Replicating data locally or across the WAN to a disaster recovery site in real time isn't new--companies with the big bucks to implement it have been doing this for years. What has changed in the last few years is that this higher level of protection is increasingly affordable and accessible to more companies; it's now well within the reach of small businesses.
Lower initial costs for hardware, software, and services are making continuous data protection more affordable, as are technologies and services that significantly lower ongoing monthly charges. These include everything that makes it more efficient to send data across the wire, from compression and deduplication to WAN optimization.
Technologies such as compression and deduplication can decrease data traffic and significantly reduce bandwidth requirements and overall costs. While deduplication and compression allow more efficient use of available bandwidth, bandwidth itself is becoming cheaper--yet another driver in increasing the affordability of these options. Better and cheaper WAN acceleration products and technologies are also playing a role by allowing much more efficient use of available bandwidth. That enables replication across a smaller and lower-cost link. It also may allow faster recovery from a problem.
But replication has a dark side as well. If you have corruption in data at your primary site--due to hardware or software problems, user error, or other problems--you might replicate that corruption to the secondary site as well. That's not what you're looking for from a disaster recovery system. You need something that protects against that corruption, and that's where continuous data protection, or CDP, comes in.
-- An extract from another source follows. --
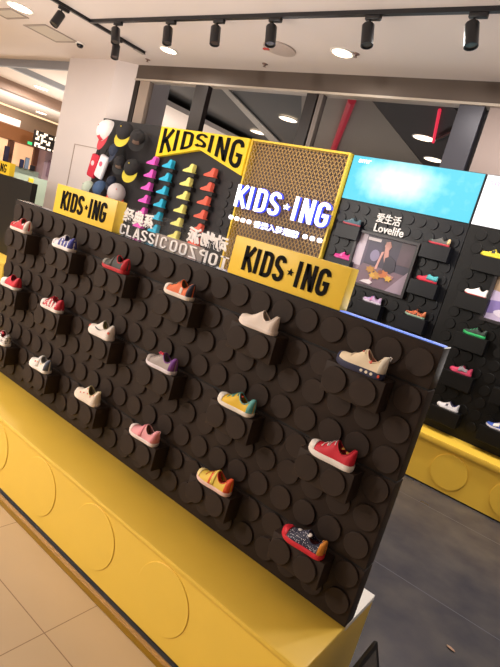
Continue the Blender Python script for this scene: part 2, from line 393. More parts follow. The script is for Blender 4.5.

What is CDP? There's some disagreement as to what qualifies as true CDP and what may be more appropriately called "near CDP." The CDP group within the Storage Networking Industry Association defines it as continuously capturing or tracking "data modifications and stores changes independently of the primary data, enabling recovery points from any point in the past." CDP systems may be block-, file-, or application-based.
A true CDP approach should capture all data writes, thus continuously backing up data and eliminating backup windows. CDP uses a process known as journaling to capture and time-stamp data and provide rollback of data to a previous state such as a specific point in time or before a specific application event. If data gets a corrupted, you can roll back to before the corruption happened.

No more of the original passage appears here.